La mise en cause du droit international par les grandes puissances, l’affrontement entre régimes autoritaires et démocraties libérales, la persistance des inégalités entre le Nord et le Sud tout comme au sein de chaque pays, la fragilisation des institutions internationales sont inévitablement sources d’inquiétudes et porteuses de risques et de conflits.

C’est pourquoi il importe de revenir aux ambitions originelles et aux valeurs et principes de la Charte des Nations Unies et de réaffirmer que le multilatéralisme est plus nécessaire que jamais. Il faut tout autant préserver et renforcer les acquis cruciaux que sont les Conventions sur le changement climatique, la biodiversité et la désertification ou naturellement les Objectifs du Développement Durable.
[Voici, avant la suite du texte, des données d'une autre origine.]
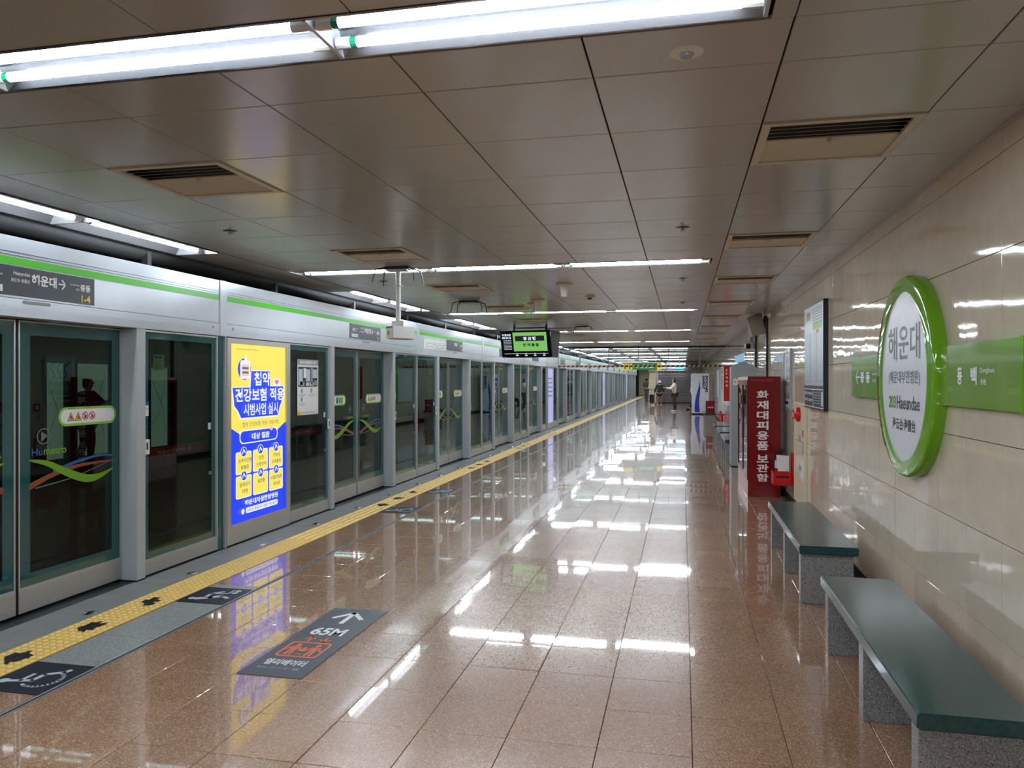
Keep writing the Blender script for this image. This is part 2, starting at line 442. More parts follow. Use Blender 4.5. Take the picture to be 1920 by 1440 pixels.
for k in range(-25, 118):
    y0 = Y0W+TW*k
    for r in range(7):
        h = zs[r+1]-zs[r]; cz = (zs[r+1]+zs[r])/2
        if y0 > 2.4 and nw < 298:
            nw += 1; rot = (0, random.gauss(0, .0012), random.gauss(0, .0016))
            if r not in wp and round(h, 3) not in wp:
                o = wall_slab(h).build('wall_tile', 'wall_marble', wr); o.location = (XW+.02, y0+TW/2, cz); o.rotation_euler = rot; wp[round(h, 3)] = o
            else: inst(wp[round(h, 3)], (XW+.02, y0+TW/2, cz), wr, rot=rot)
        else:
            a = random.gauss(0, .0003); c = random.gauss(0, .0003); e = .0012
            wrest.add([(XW-a-c, y0+e, zs[r]+e), (XW+a-c, y0+TW-e, zs[r]+e), (XW+a+c, y0+TW-e, zs[r+1]-e), (XW-a+c, y0+e, zs[r+1]-e),
                       (XW+.02, y0+e, zs[r]+e), (XW+.02, y0+TW-e, zs[r]+e), (XW+.02, y0+TW-e, zs[r+1]-e), (XW+.02, y0+e, zs[r+1]-e)],
                      [(0,3,2,1),(0,1,5,4),(1,2,6,5),(2,3,7,6),(3,0,4,7)])
wrest.build('wall_tile', 'wall_marble', wr, stuff=True)
struct(MB().box(XW-.012, XW+.001, YB, 53, 0, .07).build('baseboard_right', 'dark_gap'))
struct(MB().box(-12, 1.6, YB-.2, YB, -1.2, 3.2).build('wall_back', 'tunnel_dark'))
struct(MB().box(-4.3, -1.7, YE, YE+.2, 0, 3.0).build('wall_far', 'cream_paint'))
struct(MB().box(-1.9, -1.7, 53.4, YE, 0, 3.0).build('wall_passage', 'cream_paint'))
struct(MB().box(-1.9, 1.6, 53.25, 53.4, 0, 3.0).build('wall_end', 'shutter_grey'))
# tunnel
struct(MB().box(-12, -11.8, YB, YE, -1.3, 3.6).build('wall_left', 'tunnel_dark'))
struct(MB().box(-12, -4.42, YB, YE, -1.4, -1.2).build('track_bed', 'tunnel_dark'))
struct(MB().box(-12, -4.9, YB, YE, 3.4, 3.6).build('tunnel_roof', 'tunnel_dark'))

# ------------------------------------------------------------------ ceiling
ceil = struct(MB().box(-4.9, 1.6, YB, YE, 2.86, 3.6).build('ceiling', 'ceiling_void')); ORG['ceiling'] = Vector((0, 0, 0))
cx = [(-3.92, -3.595)] + [(-3.595+.655*i, -2.94+.655*i) for i in range(7)] + [(.99, XW)]
PER = 5.07; TR0 = 2.15
cp = {}; ncp = 0; crest = MB()
def ceil_slab(wx, wy):
    b = MB(); x, y = wx/2-.0032, wy/2-.0032; e = .002
    b.add([(-x,-y,.015),(x,-y,.015),(x,y,.015),(-x,y,.015),(-x,-y,e),(x,-y,e),(x,y,e),(-x,y,e),(-x+e,-y+e,0),(x-e,-y+e,0),(x-e,y-e,0),(-x+e,y-e,0)],
          [(0,1,2,3),(0,4,5,1),(1,5,6,2),(2,6,7,3),(3,7,4,0),(4,8,9,5),(5,9,10,6),(6,10,11,7),(7,11,8,4),(8,11,10,9)])
    return b
XL0, XL1 = -3.92, .245         # extent of the crosswise light rows
for per in range(-2, 15):
    base = TR0+PER*per
    rows = [(base+.32, base+.66)]+[(base+.66+.65*i, base+1.31+.65*i) for i in range(6)]+[(base+4.56, base+5.07)]
    for ri, (y0, y1) in enumerate(rows):
        for ci, (x0, x1) in enumerate(cx):
            if ri in (2, 6) and ci in (2, 7): continue      # vents
            if y0 > 2.3 and ncp < 296:
                ncp += 1; kk = (round(x1-x0, 3), round(y1-y0, 3)); loc = ((x0+x1)/2, (y0+y1)/2, ZC); rot = tilts(.0006)
                if kk not in cp:
                    o = ceil_slab(*kk).build('ceiling_panel', 'ceiling_metal', ceil); o.location = loc; o.rotation_euler = rot; cp[kk] = o
                else: inst(cp[kk], loc, ceil, rot=rot)
            else:
                crest.box(x0+.0025, x1-.0025, y0+.0025, y1-.0025, ZC, ZC+.015)
    # panel carrying on from the end of the light row to the wall
    b = MB(); b.box(XL1+.02, .335-.002, base, base+.317, ZC, ZC+.015); b.box(.338, .987, base, base+.317, ZC, ZC+.015); b.box(.992, XW-.002, base, base+.317, ZC, ZC+.015)
    b.build('ceiling_panel', 'ceiling_metal', ceil)
crest.build('ceiling_panel', 'ceiling_metal', ceil, stuff=True)
struct(MB().box(XW-.022, XW, YB, 53, ZC-.012, ZC).build('trim_1', 'ceiling_metal'))

# ceiling vents
def vent(x, y, label, grp='air vents in the ceiling'):
    t = thing('ceiling_vent', label, 'air vent', (x, y, ZC), grp); wx, wy = .328, .325
    P = PL('F', x, y, ZC)
    MB().ring(P, rect(-wx+.004, wx-.004, -wy+.004, wy-.004), rect(-wx+.04, wx-.04, -wy+.04, wy-.04), -.008, .008).build('frame', 'vent_beige', t)
    MB().box(x-wx+.03, x+wx-.03, y-wy+.03, y+wy-.03, ZC+.05, ZC+.055).build('duct_back', 'black', t)
    b = None
    for i in range(11):
        yy = y-wy+.062+i*(2*wy-.12)/10
        s = MB(); d = .017
        d = .012; s.add([(x-wx+.04, yy-d, ZC-.003), (x+wx-.04, yy-d, ZC-.003), (x+wx-.04, yy+d, ZC+.005), (x-wx+.04, yy+d, ZC+.005),
               (x-wx+.04, yy-d, ZC-.001), (x+wx-.04, yy-d, ZC-.001), (x+wx-.04, yy+d, ZC+.007), (x-wx+.04, yy+d, ZC+.007)],
              [(0,3,2,1),(4,5,6,7),(0,1,5,4),(1,2,6,5),(2,3,7,6),(3,0,4,7)])
        if i >= 5:
            s = MB(); d = .028; s.add([(x-wx+.04, yy-d, ZC+.012), (x+wx-.04, yy-d, ZC+.012), (x+wx-.04, yy+d, ZC-.004), (x-wx+.04, yy+d, ZC-.004),
               (x-wx+.04, yy-d, ZC+.015), (x+wx-.04, yy-d, ZC+.015), (x+wx-.04, yy+d, ZC-.001), (x-wx+.04, yy+d, ZC-.001)],
              [(0,3,2,1),(4,5,6,7),(0,1,5,4),(1,2,6,5),(2,3,7,6),(3,0,4,7)])
        s.build('louvre', 'vent_beige', t)
    MB().lathe((x, y-.01, ZC-.006), [(.012, -.004), (.014, .004)], 10).build('latch', 'plastic_beige', t)
vi = 0
for per in range(0, 5):
    for dy in (1.635, 4.235):
        y = TR0+PER*per+dy
        if y > 25: continue
        vent(-2.6125, y, 'beige louvred ceiling vent on the track side, %s from the near end' % ORD[vi])
        vent(.6625, y, 'beige louvred ceiling vent toward the tiled wall, %s from the near end' % ORD[vi]); vi += 1

# ------------------------------------------------------------------ lights
def light_run(axis, p0, length, label, grp, width=.3, two=True, first=False):
    """one fluorescent fixture; p0 = start, runs along axis 'x' or 'y'; the trough opens downward"""
    x, y = p0
    t = thing('ceiling_light', label, 'ceiling light', (x, y, ZC), grp)
    def B(b, u0, u1, v0, v1, z0, z1):
        if axis == 'x': b.box(x+u0, x+u1, y+v0, y+v1, z0, z1)
        else: b.box(x+v0, x+v1, y+u0, y+u1, z0, z1)
    hw = width/2
    b = MB()
    prof = [(-hw, ZC-.004), (-hw+.012, ZC-.004), (-hw+.05, ZC+.07), (0 if two else -.02, ZC+.085), (hw-.05, ZC+.07), (hw-.012, ZC-.004), (hw, ZC-.004), (hw, ZC+.1), (-hw, ZC+.1)]
    n = len(prof)
    vs = [((x+u, y+v, z) if axis == 'x' else (x+v, y+u, z)) for u in (0, length) for v, z in prof]
    b.add(vs, [tuple(range(n-1, -1, -1)), tuple(range(n, 2*n))]+[(i, (i+1) % n, n+(i+1) % n, n+i) for i in range(n)])
    b.build('housing', 'trough_white' if two else 'trough_grey', t)
    # end divider
    d = MB()
    d.add([((x+u, y+v, z) if axis == 'x' else (x+v, y+u, z)) for u in (length-.006, length+.006) for v, z in [(-hw+.01, ZC-.006), (hw-.01, ZC-.006), (hw-.045, ZC+.07), (-hw+.045, ZC+.07)]],
          [(0,3,2,1),(4,5,6,7),(0,1,5,4),(1,2,6,5),(2,3,7,6),(3,0,4,7)])
    d.build('end_bracket', 'fixture_metal', t)
    for v in ((-.07, .07) if two else (.05,)):
        z = ZC+.014
        pt = (lambda u: (x+u, y+v, z)) if axis == 'x' else (lambda u: (x+v, y+u, z))
        tu = MB().cyl(pt(.085), pt(length-.075), .0165, 12, caps=False).build('light_tube', 'tube_light', t, smooth=True)
        MB().cyl(pt(.062), pt(.085), .0175, 10).build('green_end_cap', 'green_cap', tu)
        e = MB().cyl(pt(.012), pt(.062), .019, 10); e.cyl(pt(length-.075), pt(length-.012), .019, 10); e.build('lamp_socket', 'plastic_white', tu)
    return t
side = ['left', 'middle', 'right']
rowY = [TR0+.15+PER*i for i in range(-2, 15)]
for i, y in enumerate(rowY):
    for j in range(3):
        nm = ORD[i-2] if i >= 2 else ('just behind the camera' if i == 1 else 'far behind the camera')
        lb = 'twin-tube fluorescent strip, %s of the %s crosswise ceiling row' % (side[j], nm) if i >= 2 else 'twin-tube fluorescent strip, %s third of the row %s' % (side[j], nm)
        light_run('x', (-3.895+1.38*j, y), 1.38, lb, 'crosswise fluorescent strips in the ceiling')
runs = [(-2.4), 3.21, 8.95, 13.5, 18.6, 23.6, 28.7, 33.7, 38.8, 43.9, 49.0, 54, 59, 64, 69]
strip = MB()
prev = YB
for i, y in enumerate(runs):
    if i == 1: y = 3.21
    for j in range(2):
        nm = (ORD[i-1] if i else 'rearmost')
        light_run('y', (-4.155, y+1.38*j), 1.38, 'single-tube strip above the screen doors, %s half of the %s lengthwise run' % (['near', 'far'][j], nm), 'lengthwise strips above the screen doors', width=.43, two=False)
    strip.box(-4.375, -3.94, prev, y-.01, ZC-.002, ZC+.02)
    prev = y+2.77
strip.box(-4.375, -3.94, prev, YE, ZC-.002, ZC+.02)
so = strip.build('ceiling_edge_strip', 'ceiling_metal', ceil)
MB().cyl((-4.56, YB, 2.72), (-4.56, YE, 2.72), .13, 18, caps=False).build('overhead_duct', 'duct_dark', ceil, smooth=True)
b = MB()
for i in range(40): b.box(-4.5, -4.44, YB+2.1*i, YB+2.1*i+.05, 2.45, 2.86)
b.build('duct_hangers', 'duct_dark', ceil)

# small ceiling devices
def sprinkler(x, y, label):
    t = thing('sprinkler', label, 'sprinkler', (x, y, ZC), 'sprinkler heads in the ceiling')
    MB().lathe((x, y, ZC), [(.035, -.005), (.05, -.001), (.05, .002)], 16).build('escutcheon', 'duct_dark', t)
    MB().lathe((x, y, ZC-.035), [(.012, 0), (.018, .012), (.008, .02), (.008, .033)], 10).build('sprinkler_body', 'fixture_metal', t)
sprinkler(-3.28, 5.11, 'small chrome sprinkler in the ceiling near the second track side vent')
sprinkler(0.0, 5.7, 'small chrome sprinkler, nearest one toward the tiled wall')
sprinkler(0.0, 8.58, 'small chrome sprinkler just past the second row of lights')
sprinkler(0.0, 11.2, 'small chrome sprinkler before the third row of lights')
sprinkler(-3.28, 8.1, 'small chrome sprinkler behind the hanging camera pole')
t = thing('ceiling_camera', 'round white recessed ceiling device with a dark centre, near the front light row', 'ceiling sensor', (.012, 2.66, ZC))
MB().lathe((.012, 2.66, ZC), [(.045, -.006), (.058, 0), (.058, .004)], 28).build('flange', 'plastic_white', t, smooth=True)
MB().lathe((.012, 2.66, ZC-.005), [(.006, -.014), (.02, -.010), (.026, 0)], 18).build('lens', 'paper_grey', t, smooth=True)
def detector(x, y, s, label, cone):
    t = thing('smoke_detector', label, 'smoke detector', (x, y, ZC), None)
    MB().lathe((x, y, ZC), [(.06*s, -.03*s), (.097*s, -.012*s), (.097*s, .002)], 24).build('detector_base', 'plastic_beige', t, smooth=True)
    if cone: MB().lathe((x, y, ZC-.03*s), [(.032*s, -.12*s), (.036*s, -.115*s), (.052*s, 0)], 20).build('detector_cup', 'plastic_white', t, smooth=True)
    else: MB().lathe((x, y, ZC-.03*s), [(.03*s, -.03*s), (.05*s, 0)], 16).build('detector_cup', 'frame_dark', t, smooth=True)
detector(-1.33, 8.75, 1, 'round beige ceiling sensor with a deep white cup below', True)
detector(-1.2, 10.15, .72, 'small round smoke detector behind the one with a deep cup', False)
detector(-1.95, 10.4, 1, 'round ceiling sensor with a cup beside the two others, left of them', True)
detector(-2.12, 10.95, .9, 'furthest round ceiling sensor with a cup, before the third light row', True)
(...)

Pour ce faire la mobilisation continue de la société civile, des ONG, des collectivités territoriales, des entreprises et de la communauté scientifique est essentielle face à des gouvernements parfois pusillanimes ou franchement rétrogrades.

Il convient que les Etats réapprennent à dialoguer et négocier de manière inclusive et respectueuse de chacun, à définir et adopter des règles concertées et à respecter le droit international, tout particulièrement par les plus puissants. Le monde a plus que jamais besoin d’institutions internationales reconnues et d’une gouvernance mondiale efficace pour répondre aux défis que l’humanité doit relever.